CHEERIOS AND CHOICE Gaslight Anthem
Aug 12, 2009
The Gaslight Anthem's '59 sound is inspired by nature and nurture.
BY JASON BUGG
From his close-mouthed drawl to the Fender Telecaster he strums with The Gaslight Anthem, Brian Fallon is used to the comparisons to a certain New Jersey icon. "I really love Bruce Springsteen probably more than it's healthy for a man to, but I'm an adult and I'm weird about it, now."
The comparisons, coupled with The Gaslight Anthem's latest album, The '59 Sound (SideOneDummy Records), have music fans and critics in a lather for the band's raw, rootsy, soulful and sweaty odes to young lust and rock and roll's past. The sound may be familiar to some, but according to Fallon it's by design. "If there wasn't all the music that we listened to growing up then we wouldn't be here," he says. "The good thing about music is that you can pretend to be anything you want."
What Fallon and company want to be, and what they are, is a combination of Springsteen's street poet ethos and Joe Strummer's effortless cool.
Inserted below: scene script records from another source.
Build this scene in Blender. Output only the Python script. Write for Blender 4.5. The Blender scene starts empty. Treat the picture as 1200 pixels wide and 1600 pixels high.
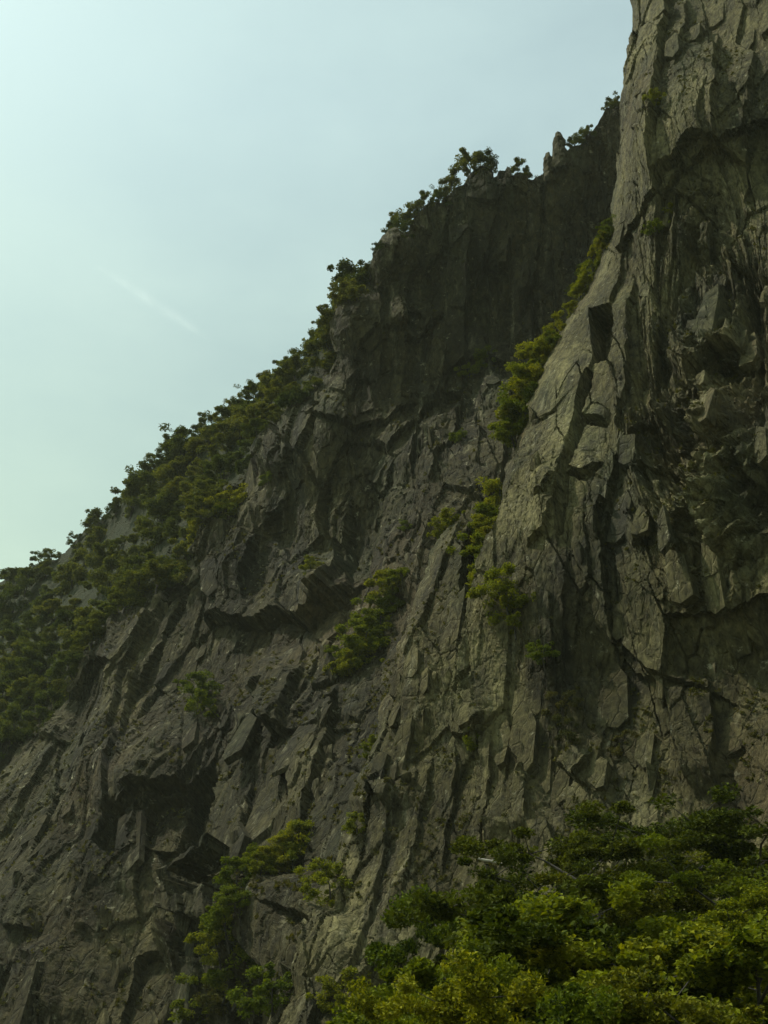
import bpy, math, random
import numpy as np
from mathutils import Vector, Matrix

random.seed(7)
RNG = np.random.default_rng(7)
sc = bpy.context.scene
COL = sc.collection

# ------------------------------------------------------------------ camera, sky, sun, exposure
PITCH = math.radians(28.0)
VFOV = math.radians(52.0)
CAMZ = 1.6
F = 800.0 / math.tan(VFOV / 2)
cam_d = bpy.data.cameras.new("camera")
cam = bpy.data.objects.new("camera", cam_d)
COL.objects.link(cam)
cam.location = (0, 0, CAMZ)
cam.rotation_euler = (math.pi / 2 + PITCH, 0, 0)
cam_d.sensor_fit = 'VERTICAL'
cam_d.angle = VFOV
cam_d.sensor_height = 24
cam_d.lens = 12 / math.tan(VFOV / 2)
cam_d.clip_end = 30000
sc.camera = cam

SUN_AZ = math.radians(-78)      # from +Y, negative = towards -X (left)
SUN_EL = math.radians(56)
to_sun = Vector((math.sin(SUN_AZ) * math.cos(SUN_EL), math.cos(SUN_AZ) * math.cos(SUN_EL), math.sin(SUN_EL)))
sun_d = bpy.data.lights.new("sun", 'SUN')
sun_d.energy = 3.6
sun_d.angle = math.radians(0.53)
sun_d.color = (1.0, 0.95, 0.81)
sun = bpy.data.objects.new("sun", sun_d)
COL.objects.link(sun)
sun.rotation_euler = (-to_sun).to_track_quat('-Z', 'Y').to_euler()

world = bpy.data.worlds.new("World")
sc.world = world
world.use_nodes = True
wn, wl = world.node_tree.nodes, world.node_tree.links
wn.clear()
wout = wn.new("ShaderNodeOutputWorld")
wbg = wn.new("ShaderNodeBackground")
wbg.inputs[1].default_value = 0.115
wsky = wn.new("ShaderNodeTexSky")
wsky.sky_type = 'NISHITA'
wsky.sun_disc = False
wsky.sun_elevation = SUN_EL
wsky.sun_rotation = SUN_AZ
wsky.air_density = 1.0
wsky.dust_density = 5.0
wsky.ozone_density = 1.5
whs = wn.new("ShaderNodeHueSaturation")
whs.inputs["Saturation"].default_value = 0.58
wtint = wn.new("ShaderNodeMixRGB")
wtint.blend_type = 'MULTIPLY'
wtint.inputs[0].default_value = 1.0
wtint.inputs[2].default_value = (1.0, 1.30, 1.24, 1)
wtc = wn.new("ShaderNodeTexCoord")
wmap = wn.new("ShaderNodeMapping")
wmap.inputs["Scale"].default_value = (1.2, 1.2, 3.0)
wnz = wn.new("ShaderNodeTexNoise")
wnz.inputs["Scale"].default_value = 2.2
wnz.inputs["Detail"].default_value = 6
wnz.inputs["Roughness"].default_value = 0.55
wrmp = wn.new("ShaderNodeMapRange")
wrmp.inputs[1].default_value = 0.35
wrmp.inputs[2].default_value = 0.75
wrmp.inputs[3].default_value = 0.30
wrmp.inputs[4].default_value = 0.65
wmix = wn.new("ShaderNodeMixRGB")
wmix.inputs[2].default_value = (6.3, 8.1, 7.8, 1)
wl.new(wtc.outputs["Generated"], wmap.inputs[0])
wl.new(wmap.outputs[0], wnz.inputs["Vector"])
wl.new(wnz.outputs[0], wrmp.inputs[0])
wl.new(wsky.outputs[0], whs.inputs["Color"])
wl.new(whs.outputs[0], wtint.inputs[1])
wl.new(wtint.outputs[0], wmix.inputs[1])
wl.new(wrmp.outputs[0], wmix.inputs[0])
wsep = wn.new("ShaderNodeSeparateXYZ")
wl.new(wtc.outputs["Generated"], wsep.inputs[0])
whz = wn.new("ShaderNodeMapRange")
whz.inputs[1].default_value = 0.75
whz.inputs[2].default_value = 0.30
wgr = wn.new("ShaderNodeMixRGB")
wgr.blend_type = 'MULTIPLY'
wgr.inputs[2].default_value = (1.05, 1.03, 0.80, 1)
wl.new(wsep.outputs["Z"], whz.inputs[0])
wl.new(whz.outputs[0], wgr.inputs[0])
wl.new(wmix.outputs[0], wgr.inputs[1])
wl.new(wgr.outputs[0], wbg.inputs[0])
wl.new(wbg.outputs[0], wout.inputs[0])

sc.view_settings.view_transform = 'Standard'
sc.view_settings.look = 'None'
sc.view_settings.gamma = 1.0
sc.view_settings.use_curve_mapping = False
sc.view_settings.exposure = 0.0

# ------------------------------------------------------------------ helpers
SP, CP = math.sin(PITCH), math.cos(PITCH)


def at(px, py, Y):
    """the world point at depth Y (world +Y metres) seen at photograph position px, py"""
    cx = (np.asarray(px, float) - 600.0) / F
    cy = (800.0 - np.asarray(py, float)) / F
    dx, dy, dz = cx, CP - cy * SP, SP + cy * CP
    k = np.asarray(Y, float) / dy
    return np.stack([dx * k, dy * k, dz * k + CAMZ], -1)


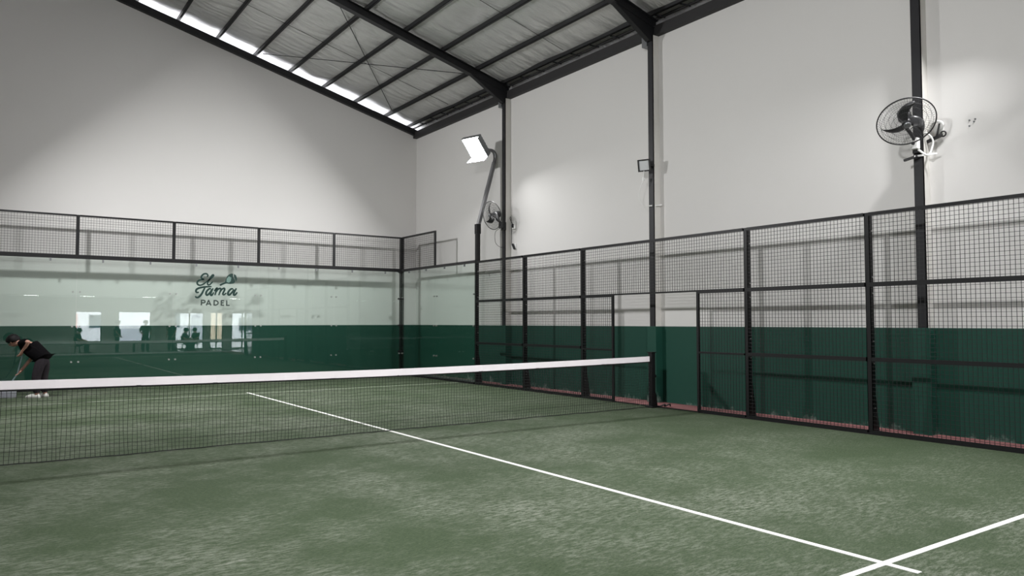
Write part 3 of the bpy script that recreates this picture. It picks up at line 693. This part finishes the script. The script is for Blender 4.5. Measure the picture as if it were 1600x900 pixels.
# ------------------------------------------------------------------ people
def skin(name, J, E, root, m, parent, sub=2):
    me = bpy.data.meshes.new(name); keys = list(J); ix = {k: i for i, k in enumerate(keys)}
    me.from_pydata([J[k][0] for k in keys], [(ix[a], ix[b]) for a, b in E], [])
    o = bpy.data.objects.new(name, me); COL.objects.link(o)
    o.modifiers.new('skin', 'SKIN').use_smooth_shade = True
    if not me.skin_vertices: me.attributes  # layer is created by the modifier
    sv = me.skin_vertices[0].data if me.skin_vertices else None
    if sv is None:
        bm = bmesh.new(); bm.from_mesh(me); bm.verts.layers.skin.verify(); bm.to_mesh(me); bm.free(); sv = me.skin_vertices[0].data
    for k in keys:
        r = J[k][1]; sv[ix[k]].radius = r if isinstance(r, tuple) else (r, r); sv[ix[k]].use_root = (k == root)
    sd = o.modifiers.new('sub', 'SUBSURF'); sd.levels = sub; sd.render_levels = sub
    dg = bpy.context.evaluated_depsgraph_get(); dg.update()
    nm = bpy.data.meshes.new_from_object(o.evaluated_get(dg)); o.modifiers.clear(); o.data = nm
    nm.materials.clear(); nm.materials.append(MATS[m])
    for p in nm.polygons: p.use_smooth = True
    o.parent = parent; return o
def hand_chain(J, E, wrist, key, d, nrm, side, curl=.6, s=1.):
    # palm + five fingers from the wrist along d, curling towards nrm
    d = Vector(d).normalized(); nrm = Vector(nrm).normalized(); sd = d.cross(nrm).normalized() * side
    w = Vector(J[wrist][0]); pk = key + 'palm'; J[pk] = (tuple(w + d * .055 * s), (.036 * s, .022 * s)); E.append((wrist, pk))
    for f in range(4):
        b = w + d * .085 * s + sd * (.033 - .022 * f) * s; L = (.036, .042, .039, .03)[f] * s
        k0, k1, k2 = (key + 'f%d%d' % (f, q) for q in range(3))
        d1 = (d * math.cos(curl) + nrm * math.sin(curl)).normalized(); d2 = (d * math.cos(2.2 * curl) + nrm * math.sin(2.2 * curl)).normalized()
        J[k0] = (tuple(b), .0105 * s); J[k1] = (tuple(b + d1 * L), .0095 * s); J[k2] = (tuple(b + d1 * L + d2 * L), .008 * s)
        E += [(pk, k0), (k0, k1), (k1, k2)]
    t0 = w + d * .03 * s + sd * .04 * s; J[key + 't0'] = (tuple(t0), .012 * s)
    J[key + 't1'] = (tuple(t0 + (d * .6 + sd * .4 + nrm * .5).normalized() * .04 * s), .0105 * s); J[key + 't2'] = (tuple(t0 + (d * .75 + sd * .1 + nrm * .8).normalized() * .068 * s), .008 * s)
    E += [(pk, key + 't0'), (key + 't0', key + 't1'), (key + 't1', key + 't2')]
def rad(r):
    return r if isinstance(r, tuple) else (r, r)
def person(label, base, J0, head_dir, mats, group=None, hands=None, head_up=None):
    # J0: joints in local metres: hip, waist, chest, neck, head, and per side sho/elb/wri/hipj/knee/ank/toe
    e = empty('person', base); tag(e, label, 'person', group)
    V = {k: Vector(v) for k, v in J0.items()}
    J, E = {}, []
    def put(k, r): J[k] = (tuple(V[k]), r)
    put('hip', (.10, .085)); put('waist', (.095, .08)); put('chest', (.12, .09)); put('neck', .052)
    hd = Vector(head_dir).normalized()
    put('head', (.078, .09)); up = (Vector(head_up) if head_up else V['head'] - V['neck']).normalized(); hd = (hd - up * hd.dot(up)).normalized()
    V['crown'] = V['head'] + up * .085; put('crown', (.07, .075))
    V['chin'] = V['head'] + hd * .06 - up * .07; put('chin', .04)
    E += [('hip', 'waist'), ('waist', 'chest'), ('chest', 'neck'), ('neck', 'head'), ('head', 'crown'), ('head', 'chin')]
    for q in 'ab':
        put('sho' + q, .06); put('elb' + q, .042); put('wri' + q, .028)
        E += [('chest', 'sho' + q), ('sho' + q, 'elb' + q), ('elb' + q, 'wri' + q)]
        put('hipj' + q, .07); put('knee' + q, .055); put('ank' + q, .042)
        V['heel' + q] = V['ank' + q] + Vector((0, 0, -.05)); put('heel' + q, .035); put('toe' + q, .03)
        E += [('hip', 'hipj' + q), ('hipj' + q, 'knee' + q), ('knee' + q, 'ank' + q), ('ank' + q, 'heel' + q), ('heel' + q, 'toe' + q)]
        dd = V['wri' + q] - V['elb' + q]; side = 1 if q == 'a' else -1
        nr = hands[q] if hands else (hd if abs(dd.normalized().dot(hd)) < .9 else Vector((0, 0, -1)))
        hand_chain(J, E, 'wri' + q, q, dd, nr, side)
    skin('body', J, E, 'hip', 'skin', e)
    # face: nose, eyes, mouth, ears
    rt = hd.cross(up).normalized(); hc = V['head'] + up * .01
    f = MB().ball(hc + hd * .098 - up * .02, .016, 8, 5); f.build('nose', 'skin', e, True)
    for sd in (-1, 1):
        MB().ball(hc + hd * .082 + rt * .033 * sd + up * .005, .011, 8, 5).build('eye', 'hair', e, True)
        MB().ball(hc + rt * .083 * sd - hd * .01 - up * .01, (.02, .02, .03), 8, 6).build('ear', 'skin', e, True)
    MB().tube([hc + hd * .09 - up * .055 - rt * .022, hc + hd * .094 - up * .058, hc + hd * .09 - up * .055 + rt * .022], .006, 5).build('mouth', 'facade_red', e)
    # hair: cap round the skull, open at the face
    hb = MB(); seg, ring = 20, 10; cc = hc + up * .03 - hd * .012
    for i in range(ring + 1):
        for j in range(seg):
            t = math.pi * .68 * i / ring; a = 2 * math.pi * j / seg
            front = max(0, math.cos(a)); tt = t * (1 - .32 * front)
            rr = .122 * (1 + .05 * math.sin(5 * a + 3 * t))
            hb.v.append(tuple(cc + (hd * math.cos(a) * math.sin(tt) * 1.08 + rt * math.sin(a) * math.sin(tt) * .93 + up * math.cos(tt)) * rr))
    for i in range(ring):
        for j in range(seg): hb.f.append((i * seg + j, i * seg + (j + 1) % seg, (i + 1) * seg + (j + 1) % seg, (i + 1) * seg + j))
    ho = hb.build('hair', 'hair', e, True); md = ho.modifiers.new('solid', 'SOLIDIFY'); md.thickness = .012
    # shirt with short sleeves, trousers, shoes
    SJ, SE = {}, []
    def sput(k, p, r): SJ[k] = (tuple(p), r)
    hem = V['hip'] * 1.0 + (V['hip'] - V['waist']).normalized() * .05 + Vector((0, 0, -.03))
    sput('hem', hem, .15); sput('hipm', V['hip'], .165); sput('waist', V['waist'], .17); sput('chest', V['chest'], .16); sput('collar', V['chest'] * .38 + V['neck'] * .62, .082)
    SE += [('hem', 'hipm'), ('hipm', 'waist'), ('waist', 'chest'), ('chest', 'collar')]
    for q in 'ab':
        sput('s' + q, V['sho' + q], .082); sput('u' + q, V['sho' + q].lerp(V['elb' + q], .86), .07); SE += [('chest', 's' + q), ('s' + q, 'u' + q)]
    skin('shirt', SJ, SE, 'waist', mats[0], e)
    TJ, TE = {}, []
    TJ['top'] = (tuple(V['hip'].lerp(V['waist'], .35)), .12); TJ['hip'] = (tuple(V['hip'] - Vector((0, 0, .04))), .125); TE.append(('top', 'hip'))
    for q in 'ab':
        TJ['j' + q] = (tuple(V['hipj' + q]), .108); TJ['k' + q] = (tuple(V['knee' + q]), .088); TJ['c' + q] = (tuple(V['knee' + q].lerp(V['ank' + q], .6)), .08); TJ['h' + q] = (tuple(V['ank' + q] + Vector((0, 0, -.015))), .078)
        TE += [('hip', 'j' + q), ('j' + q, 'k' + q), ('k' + q, 'c' + q), ('c' + q, 'h' + q)]
    skin('trousers', TJ, TE, 'top', mats[1], e)
    for q in 'ab':
        a = V['heel' + q]; t = V['toe' + q]; d = (t - a); d.z = 0; d = d.normalized(); sdv = Vector((-d.y, d.x, 0))
        z0 = min(a.z, t.z) - .035
        out = [(-.06, .03), (-.03, .042), (.06, .04), (.14, .05), (.2, .04), (.225, 0)]
        ring = [(x, y) for x, y in out] + [(x, -y) for x, y in reversed(out[:-1])]
        sh = MB(); n = len(ring)
        for hgt, sc in ((0, 1), (.03, 1.02), (.055, .92), (.085, .6)):
            for x, y in ring:
                xx = x if hgt < .05 else (x * (.9 if hgt < .07 else .55) - (.0 if hgt < .07 else .01))
                p = Vector((a.x, a.y, z0 + hgt)) + d * xx + sdv * y * sc; sh.v.append(tuple(p))
        sh.f.append(tuple(reversed(range(n))))
        for L in range(3): sh.f += [(L * n + i, L * n + (i + 1) % n, (L + 1) * n + (i + 1) % n, (L + 1) * n + i) for i in range(n)]
        sh.f.append(tuple(3 * n + i for i in range(n)))
        sh.build('shoe', mats[2], e, True)
    return e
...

The fingerprints of both artists are all over the band's sophomore release, which acts as a love letter to the heyday of breathless, earnest and lifesaving rock and roll. "We thought, ‘Let's make an old record' - we wanted to put all of our love for that old music into our album," says Fallon.
Hailing from a mere four blocks away from E Street (yes, that E Street ) in New Brunswick, New Jersey, the quartet manages to mix equal parts of Philadelphia soul and the Big Apple's streetwise sensibility into a breathless package that mines fifty-plus years of rock tradition into sonic gold. But the real impetus of The Gaslight Anthem's sound lies in the late-night hypothetical questions about music held between the members of the band.
"What if The Clash was Roy Orbison's band, what would that sound like?" says Fallon. "We wondered what if The E Street Band didn't have horns or keyboards? We wanted to know what these bands would do, and the sound people hear is the sound of what we think it would be like."
But those familiar sounds and the hip-hop-like name checking of other artists and songs (the band's excellent song "High Lonesome" references Tom Petty, The Counting Crows and Springsteen all in one four minute song) don't make for a derivative experience. Instead, it shows a band with a reverence to rock ‘n' roll and its history, from Sam Cooke to Against Me!. But the one influence that keeps getting noticed is the one who Fallon shared a zip code with all those years ago.
"I almost feel like all of the other influences we have got overlooked [because of the Springsteen comparisons]. Why is nobody talking about Roy Orbison or Van Morrison or Joe Strummer and stuff like that?" he says.
But those questions will wait to get answered another day. For now, Fallon and the rest of The Gaslight Anthem spend their days mumbling and fumbling through a seemingly never-ending tour, wowing audiences with anthems of their youth, whether it be the one in front of them or the one just behind. It sounds like the makings of a great Springsteen song, and the similarity isn't something that escapes Fallon - even if he bristles at the suggestion and then resigns himself to those inevitable comparisons.
"Who am I kidding?" he says, with a laugh. "My mom raised me on Cheerios and Born to Run - I had no choice."